A senior economist, who asked not to be named, said Australia has "a more ideological approach" to science than anywhere else in the world and continuing to waste money on R&D tax concessions is a poor way to fund research.

"The mindset here is [R&D] tax breaks first to the three big sectors – finance, mining and technology – but even the OECD says you should only make those [tax breaks] available to SMEs [smaller businesses] as larger businesses can manipulate their tax activity," he said. "High-performing countries like Israel create an innovation authority and allocate funds for them to do a task, a local example of this is the clean energy finance corporation."

Professor Beth Webster, director of the Centre for Transformative Innovation at Swinburne University, said political interference needs to be cut out of research funding by creating durable research organisations.

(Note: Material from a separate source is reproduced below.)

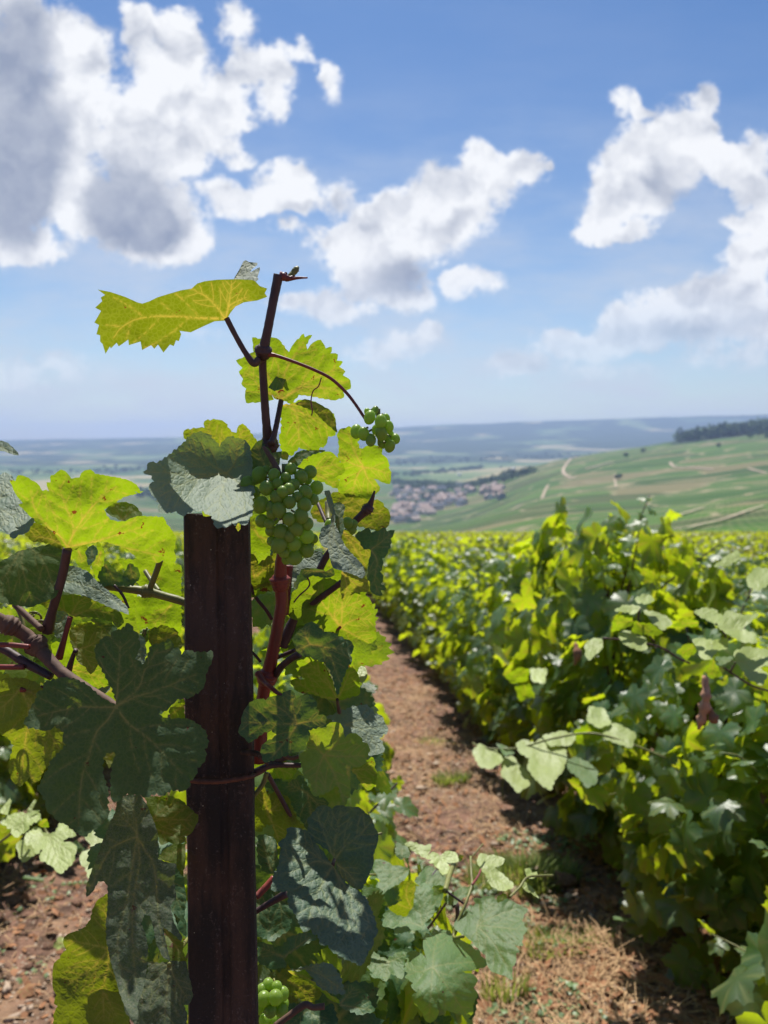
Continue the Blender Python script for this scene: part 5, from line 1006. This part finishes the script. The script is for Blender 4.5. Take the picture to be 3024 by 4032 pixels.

"We need to have a more stable platform for these things, rather than just having it highly political and depending on the minister for their ongoing funding," she said.

"[Politicians] want to put their mark on things rather than be a custodian of a good [R&D] program."

Shadow Minister for Innovation, Industry, Science and Research Senator Kim Carr said the new figures show the effect of "savage cuts to the CSIRO, universities and other agencies since 2013".

"Labor will cooperate with business, industry, universities and research institutes to boost Australia’s investment in research and development, from 1.8 per cent today to 3 per cent of GDP by 2030," Mr Carr said.

Across all OECD countries, spending on R&D grew by 1.2 per cent in 2016. Businesses paid for about 69 per cent of total R&D in the OECD in 2016. Government R&D plateaued and higher education funding for R&D surged by 3.4 per cent in real terms.

Across the OECD, government budget allocations for R&D increased by 2.5 per cent in 2016, not including the cost of tax incentives for business R&D as these are considered foregone tax revenues rather than expenditure.